Oh, don't leave me out of the loop....what topic was that, Charles?
See posts 36, 55,
57, 59, and 66.
Keith's Post #57:
These order of magnitude or "ball park" calculations can be very useful, particularly for identifying factors that may make a difference. It's important to have a threshold to compare to. For 1000 yd shooting, the bullet drops about 500", right? A factor would be important if it changed drop by say 0.5" or 0.1%. An order of magnitude less, 0.01%, we would call insignificant. If a kernel of powder weighs 0.02 grains and your load is 40 grains, that's 0.05%, so that's significant.
For bearing friction, the 25% of the pressure that ends up propelling the bullet would be 15 kpsi, so the 0.002" variance in bearing length would change that pressure by 7.2/15k = 0.05%. That's significant, too.
Changing a 0.5 BC by more than 0.00005 would be significant. At 1000 yd, it's difficult to find things that are NOT potentially significant.
Essentially, what is being called "significant" is really "significant for further testing." Couple of points, via stories. When Steve Shelp was working up his .338 Yogi a number of years ago, he became enamored with VV N-170, as it gave such low ES/SD numbers. Sadly, it didn't group very well. When he switched to H-1000, the groups got much smaller, even though ES was in the 20s.
The whole point with velocity variations is we deal with them by tuning the rifle. Whether or not one kernel of powder, or a .002 inch difference in bearing surface is significant depends in part on whether or not you can render it insignificant by tuning.
So, while a small difference in bearing surface, and the attendant pressure difference, may theoretically be significant, it is one of the smaller contributors to velocity variations and in any case, is tuned out with general (successful) tuning.
As to BC variations: along with Dave Tooley, I got the raw data from the testing Larry Bartholeme and Dr. Oehler did at 1,000 yards with a model 43. Data available included actual B.C. numbers with each shot, which let you see BC variations. All of a sudden, we had ES/SD for ballistic coefficients.
With the acoustic target, we also got a shot plot, which let you correlate B.C. with bullet strike. A number of their tests were three to five shots, but a number were also 10-shot groups. The best bullets for BC consistency were several of the Hornady A-Maxes. With that observation, I speculated that meplat consistency was,
in mass produced bullets, the least well-controlled variable -- the plastic tips were, of course, very consistent.
That led Dave to make a meplat uniforming tool. (Aside from Charels Bailey's die & file, I believe Dave was the first, at least in post-1995 times, to make a meplat uniforming tool.) Dave also purchased a model 43, and tested the effects of both meplat trimming, and inserting plastic tips in non-tipped bullets. And sure enough, either technique brought the B.C variations way down. Remember, this was empirical testing, not calculations.

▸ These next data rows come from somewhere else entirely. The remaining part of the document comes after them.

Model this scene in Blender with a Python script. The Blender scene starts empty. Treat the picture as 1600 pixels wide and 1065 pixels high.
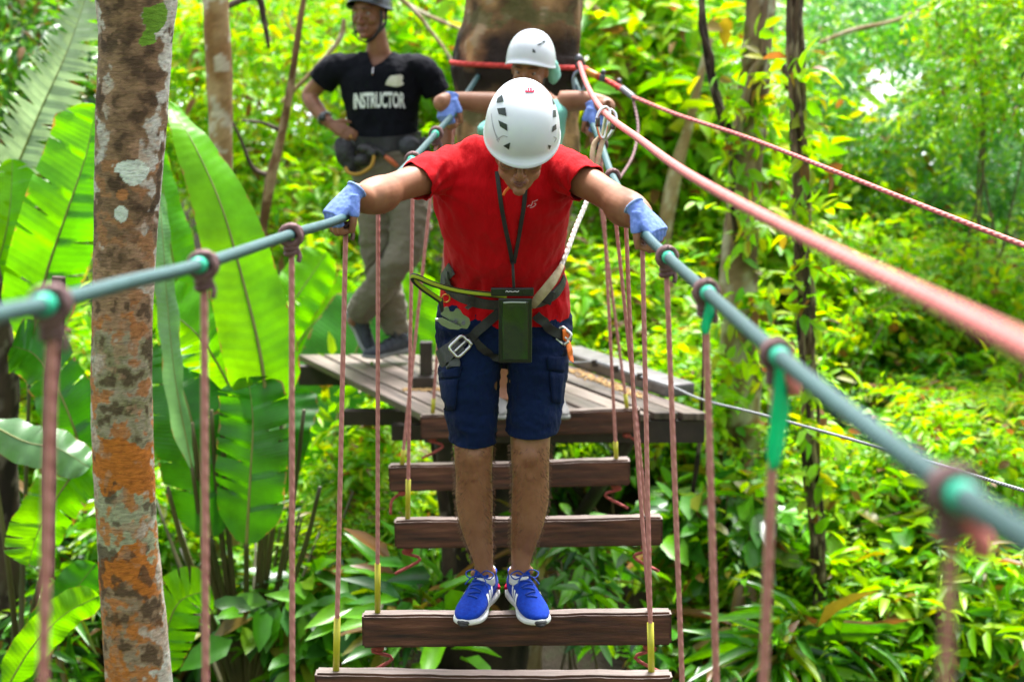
import bpy, bmesh, math, random
import numpy as np
from mathutils import Vector, Matrix, noise
from mathutils.bvhtree import BVHTree

# ---------------------------------------------------------------- camera, sky, sun, exposure
scene = bpy.context.scene
C = scene.collection
F = 2800.0                      # focal length in photo pixels (photo 1600 x 1065)
HZ = 60.0                       # photo row of the horizon
PITCH = math.atan((532.5 - HZ) / F)
CZ = 4.6                        # eye height over the gully floor
cam_d = bpy.data.cameras.new('camera')
cam = bpy.data.objects.new('camera', cam_d); C.objects.link(cam)
cam.location = (0, 0, CZ)
cam.rotation_euler = (math.pi/2 - PITCH, 0, 0)
cam_d.sensor_width = 36.0
cam_d.lens = F / 1600.0 * 36.0
cam_d.clip_start = 0.05; cam_d.clip_end = 3000
cam_d.dof.use_dof = True
cam_d.dof.focus_distance = 5.45
cam_d.dof.aperture_fstop = 2.6
scene.camera = cam

SUN_EL, SUN_AZ = 66.0, 15.0    # degrees; azimuth the light comes from (0 = +Y, clockwise)
world = bpy.data.worlds.new('World'); scene.world = world; world.use_nodes = True
wn = world.node_tree.nodes; wl = world.node_tree.links
bg = wn['Background']
sky = wn.new('ShaderNodeTexSky'); sky.sky_type = 'NISHITA'; sky.sun_disc = False
sky.sun_elevation = math.radians(SUN_EL); sky.sun_rotation = math.radians(SUN_AZ)
sky.air_density = 1.0; sky.dust_density = 4.0; sky.ozone_density = 1.0
hs = wn.new('ShaderNodeHueSaturation'); hs.inputs['Saturation'].default_value = 0.35   # overcast: whiter than a clear sky
wl.new(sky.outputs[0], hs.inputs['Color']); wl.new(hs.outputs[0], bg.inputs[0])
bg.inputs[1].default_value = 0.125
sun_d = bpy.data.lights.new('sun', 'SUN'); sun_d.energy = 3.3; sun_d.angle = math.radians(16)
sun_d.color = (1.0, 0.985, 0.97)
sun = bpy.data.objects.new('sun', sun_d); C.objects.link(sun)
_az = math.radians(SUN_AZ); _el = math.radians(SUN_EL)
sdir = Vector((math.sin(_az)*math.cos(_el), math.cos(_az)*math.cos(_el), math.sin(_el)))
sun.rotation_euler = (-sdir).to_track_quat('-Z', 'Y').to_euler()
vs = scene.view_settings
scene.display_settings.display_device = 'sRGB'
vs.view_transform = 'Standard'; vs.look = 'None'; vs.exposure = 1.9; vs.gamma = 1.0
vs.use_curve_mapping = False
scene.cycles.max_bounces = 8
scene.cycles.diffuse_bounces = 3
scene.cycles.transmission_bounces = 4
scene.cycles.transparent_max_bounces = 4
scene.cycles.use_denoising = True
random.seed(7); rng = np.random.default_rng(11)

# ---------------------------------------------------------------- helpers
_cp, _sp = math.cos(PITCH), math.sin(PITCH)
def at(px, py, Y):
    """world point on the vertical plane y=Y seen at photo pixel (px,py)"""
    a = (px - 800.0) / F; b = (532.5 - py) / F
    dx, dy, dz = a, _cp + b*_sp, -_sp + b*_cp
    t = Y / dy
    return Vector((dx*t, Y, CZ + dz*t))
def ray(px, py):
    return (at(px, py, 5.0) - Vector((0, 0, CZ))).normalized()
CAM = Vector((0, 0, CZ))
def mpx(n, Y):                  # n photo pixels at depth Y, in metres
    return n * Y / F

def catmull(P, n):
    """resample rows of P (k,d) with a Catmull-Rom spline to n rows"""
    P = np.asarray(P, float); k = len(P)
    if k == 2:
        t = np.linspace(0, 1, n)[:, None]; return P[0]*(1-t) + P[1]*t
    Q = np.vstack([2*P[0]-P[1], P, 2*P[-1]-P[-2]])
    u = np.linspace(0, k-1-1e-9, n); i = u.astype(int); t = (u-i)[:, None]
    p0, p1, p2, p3 = Q[i], Q[i+1], Q[i+2], Q[i+3]
    return 0.5*((2*p1)+(-p0+p2)*t+(2*p0-5*p1+4*p2-p3)*t*t+(-p0+3*p1-3*p2+p3)*t**3)

class MB:
    def __init__(s): s.v = []; s.f = []; s.uv = []; s.n = 0; s.mi = []; s.cur = 0
    def add(s, v, f, uv=None):
        v = np.asarray(v, float)
        s.v.append(v); s.f += [tuple(int(i)+s.n for i in q) for q in f]
        s.mi += [s.cur]*len(f)
        s.uv.append(np.asarray(uv, float) if uv is not None else v[:, :2].copy())
        s.n += len(v); return s
    def box(s, c, size, M=None, bev=0.0):
        bm = bmesh.new(); bmesh.ops.create_cube(bm, size=1.0)
        for q in bm.verts: q.co = Vector((q.co.x*size[0], q.co.y*size[1], q.co.z*size[2]))
        if bev: bmesh.ops.bevel(bm, geom=list(bm.edges), offset=bev, segments=2, affect='EDGES', profile=.6)
        s.bm(bm, (M or Matrix.Identity(4)), Vector(c)); return s
    def bm(s, bm, M=None, off=None):
        bm.verts.index_update()
        vv = [((M @ q.co) if M else q.co) + (off or Vector()) for q in bm.verts]
        s.add([tuple(p) for p in vv], [[q.index for q in f.verts] for f in bm.faces]); bm.free(); return s
    def sphere(s, c, r, M=None, seg=16, rings=10):
        bm = bmesh.new(); bmesh.ops.create_uvsphere(bm, u_segments=seg, v_segments=rings, radius=1)
        if not hasattr(r, '__len__'): r = (r, r, r)
        D = Matrix.Diagonal((r[0], r[1], r[2], 1))
        s.bm(bm, (M or Matrix.Identity(4)) @ D, Vector(c)); return s
    def tube(s, pts, rad, seg=10, n=None, side=None, ratio=1.0, caps=True, smooth=True, expo=2.0, closed=False):
        """pts list of Vector; rad scalar | list of r | list of (r_side, r_other)"""
        k = len(pts)
        if not hasattr(rad, '__len__'): rad = [rad]*k
        R = np.array([(r if hasattr(r, '__len__') else (r, r*ratio)) for r in rad], float)
        P = np.array([tuple(p) for p in pts], float)
        if closed:
            P = np.vstack([P, P[:1]]); R = np.vstack([R, R[:1]]); k += 1
        if n is None: n = k if not smooth else max(k, (k-1)*4+1)
        if smooth:
            A = catmull(np.hstack([P, R]), n); P, R = A[:, :3], A[:, 3:]; R = np.maximum(R, 1e-5)
        n = len(P)
        T = np.gradient(P, axis=0); T /= np.linalg.norm(T, axis=1)[:, None]+1e-12
        sv = Vector(side) if side is not None else None
        if sv is None:
            t0 = Vector(T[0]); sv = t0.orthogonal().normalized(); par = True
        else: par = False
        V = []; UV = []; L = 0.0
        for i in range(n):
            t = Vector(T[i])
            a = (sv - t*sv.dot(t)).normalized()
            if par: sv = a
            b = t.cross(a)
            if i: L += float(np.linalg.norm(P[i]-P[i-1]))
            for j in range(seg):
                th = 2*math.pi*j/seg; c_, s_ = math.cos(th), math.sin(th)
                if expo != 2.0:
                    c_ = math.copysign(abs(c_)**(2/expo), c_); s_ = math.copysign(abs(s_)**(2/expo), s_)
                V.append(tuple(Vector(P[i]) + a*(R[i, 0]*c_) + b*(R[i, 1]*s_))); UV.append((j/seg, L))
        Fc = []
        for i in range(n-1):
            for j in range(seg):
                Fc.append((i*seg+j, i*seg+(j+1) % seg, (i+1)*seg+(j+1) % seg, (i+1)*seg+j))
        if caps and not closed:
            Fc.append(tuple(range(seg-1, -1, -1))); Fc.append(tuple((n-1)*seg+j for j in range(seg)))
        s.add(V, Fc, UV); return s
    def mesh(s, name='m', smooth=True):
        me = bpy.data.meshes.new(name)
        V = np.vstack(s.v); me.from_pydata(V.tolist(), [], s.f)
        uv = np.vstack(s.uv); l = me.uv_layers.new(name='UVMap')
        idx = np.empty(len(me.loops), int); me.loops.foreach_get('vertex_index', idx)
        l.data.foreach_set('uv', uv[idx].ravel())
        if smooth: me.polygons.foreach_set('use_smooth', [True]*len(me.polygons))
        me.polygons.foreach_set('material_index', s.mi)
        me.update(); return me

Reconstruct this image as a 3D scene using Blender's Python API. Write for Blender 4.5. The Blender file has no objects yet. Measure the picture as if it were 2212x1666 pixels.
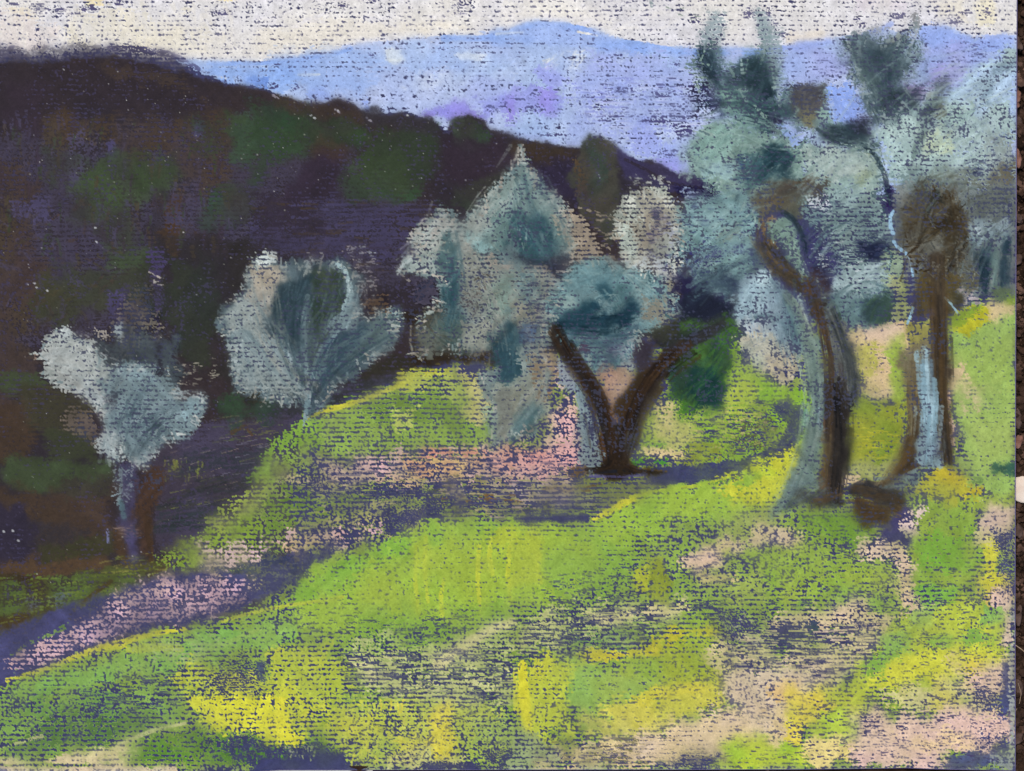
import bpy, math
import numpy as np

# ---------------------------------------------------------------- camera, sky, sun, exposure
sc = bpy.context.scene
K = 0.000147                                    # metres per unit of the drawing
def at(x, y, z=0.0): return ((x - 1106.0) * K, (833.0 - y) * K, z)

cam_d = bpy.data.cameras.new('camera'); cam = bpy.data.objects.new('camera', cam_d); sc.collection.objects.link(cam)
PZ = 0.0045                                     # height of the sheet's face above the soil
CAM_H = 0.46
cam.location = (0, 0, PZ + CAM_H); cam.rotation_euler = (0, 0, 0)
cam_d.sensor_width = 36; cam_d.lens = 36 * CAM_H / (2212 * K); cam_d.clip_start = 0.01; cam_d.clip_end = 100
sc.camera = cam

w = bpy.data.worlds.new('World'); sc.world = w; w.use_nodes = True
nt = w.node_tree; bg = nt.nodes['Background']
sky = nt.nodes.new('ShaderNodeTexSky'); sky.sky_type = 'NISHITA'; sky.sun_disc = False
EL, AZ = math.radians(62), math.radians(-40)    # sun high, from the upper left of the sheet
sky.sun_elevation = EL; sky.sun_rotation = AZ; sky.dust_density = 3.0; sky.ozone_density = 1.0
nt.links.new(sky.outputs[0], bg.inputs[0]); bg.inputs[1].default_value = 0.06
sd = bpy.data.lights.new('sun', 'SUN'); sd.energy = 1.4; sd.angle = math.radians(14); sd.color = (1.0, 0.945, 0.80)
so = bpy.data.objects.new('sun', sd); sc.collection.objects.link(so)
# sky rotation 0 looks along +Y; the lamp shines from the same direction
dx, dy, dz = math.sin(AZ) * math.cos(EL), math.cos(AZ) * math.cos(EL), math.sin(EL)
from mathutils import Vector, noise as mnoise
so.rotation_euler = Vector((dx, dy, dz)).to_track_quat('Z', 'Y').to_euler()
sc.view_settings.view_transform = 'Standard'; sc.view_settings.look = 'None'; sc.view_settings.gamma = 1
sc.view_settings.exposure = 0.61

# ---------------------------------------------------------------- pastel simulation
# Units "u": 1 u = 0.147 mm on the sheet.  x to the right, y downwards.
U0X, U0Y, U1X, U1Y = -34.0, -34.0, 2199.0, 1668.0
CELL = 1.77
NX = int((U1X - U0X) / CELL) + 1
NY = int((U1Y - U0Y) / CELL) + 1
rng = np.random.default_rng(7)

def gauss_noise(ny, nx, sy, sx, seed):
    r = np.random.default_rng(seed).standard_normal((ny, nx))
    fy = np.fft.fftfreq(ny)[:, None]; fx = np.fft.rfftfreq(nx)[None, :]
    h = np.exp(-2 * (math.pi ** 2) * ((fy * sy) ** 2 + (fx * sx) ** 2))
    a = np.fft.irfft2(np.fft.rfft2(r) * h, s=(ny, nx))
    return (a / a.std()).astype(np.float32)

def smooth01(t):
    t = np.clip(t, 0, 1); return t * t * (3 - 2 * t)

YY, XX = np.mgrid[0:NY, 0:NX].astype(np.float32)
XX = XX * CELL + U0X; YY = YY * CELL + U0Y

def make_grain():
    blob = gauss_noise(NY, NX, 0.95, 1.35, 11)
    lines = gauss_noise(NY, NX, 1.0, 7.0, 12)
    fine = gauss_noise(NY, NX, 0.6, 0.7, 13)
    vert = gauss_noise(NY, NX, 4.5, 0.95, 14)
    big = gauss_noise(NY, NX, 22, 30, 15)
    warp = gauss_noise(NY, NX, 25, 60, 16)
    lam = 10.1
    row = np.cos(2 * math.pi * (YY + 1.6 * warp) / lam)
    amp = np.clip(0.75 + 0.35 * big, 0.15, 1.4)
    chain = np.cos(2 * math.pi * (XX + 1.4 * warp.T.mean()) / 9.1 + 1.5 * big)
    g = 0.82 * amp * row + 0.52 * blob + 0.10 * lines + 0.58 * fine + 0.30 * vert + 0.14 * chain + 0.14 * big
    rank = np.empty(g.size, np.float32)
    rank[np.argsort(g, axis=None)] = np.linspace(0, 1, g.size, dtype=np.float32)
    return rank.reshape(g.shape)

GR = make_grain()
TN = gauss_noise(1024, 1024, 4, 4, 21)          # smooth tile for sampling
FINE = gauss_noise(NY, NX, 0.8, 0.8, 22)

def samp(u, v):
    u = np.mod(u, 1024); v = np.mod(v, 1024)
    i = np.floor(u).astype(np.int32); j = np.floor(v).astype(np.int32)
    fu = (u - i); fv = (v - j); i &= 1023; j &= 1023; i1 = (i + 1) & 1023; j1 = (j + 1) & 1023
    return (TN[j, i] * (1 - fu) * (1 - fv) + TN[j, i1] * fu * (1 - fv) + TN[j1, i] * (1 - fu) * fv + TN[j1, i1] * fu * fv)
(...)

But it got me interested in the effect of mepalts, and using the formula in Vaughn's book, determined that a B.C. variation of .020 was worth 4-5 inches at 1,000 yards. That's a lot larger variation than what Keith is saying. The worst offender in the Bartholome tests was the 210 Berger VLD, but I'd hasten to point out this was at the time after Walt Berger had sold the company, and before he bought it back. As Eric Stecker stated, he & Walt worked very hard to restore the company's products when they bought it back.
Anyway, the 210 VLDs of that time were often fish-mouthed. Charles Bailey, a very inventive guy, made three sorts, using different measurements, of these bullets -- "A", "B", and "others." He could accurately predict the *general* performance of his sorts. And it turned out if he filed the fish-mouth of his "B"bullets, they performed as well as his "A" sort. The year he won Shooter of the Year he was shooting his "B" bullets, after removing the fish mouths.
OK, the point of all of this: it took a variation of .010 or .020 (on .610 nominal) in BC to have any significant effect on the target. Even the .010 variation (barely noticeable on target) amounts to a 1.3 percent change. That's a long way -- close to three orders of magnitude -- from Keith's suggestion
Changing a 0.5 BC by more than 0.00005 would be significant.
It does fit with the calculations I made using Vaughn's formula, however.
I admire & respect Keith (& Phil, too). What I really wanted to suggest, to new shooters at least, is that what's termed "significant" may not turn out to be so. As Keith said,
These order of magnitude or "ball park" calculations can be very useful, particularly for identifying factors that may make a difference. It's important to have a threshold to compare to.
From testing on these matters though, I do believe he's about one to two order of magnitude off. So for the new-to-long range shooters, I'd say while making a bearing surface sort at the .002 level won't hurt, I don't believe it will help either, at least in terms of diminishing the effect of velocity variation. I have no data on whether or not it can play a significant factor in drag. My guess is that at the .002 level it will not. It would be easy enough to compute using the JBM program, but it would take a re-testing with the Oehler, after careful measuring, to confirm.
. I'l try it with an infrared thermometer.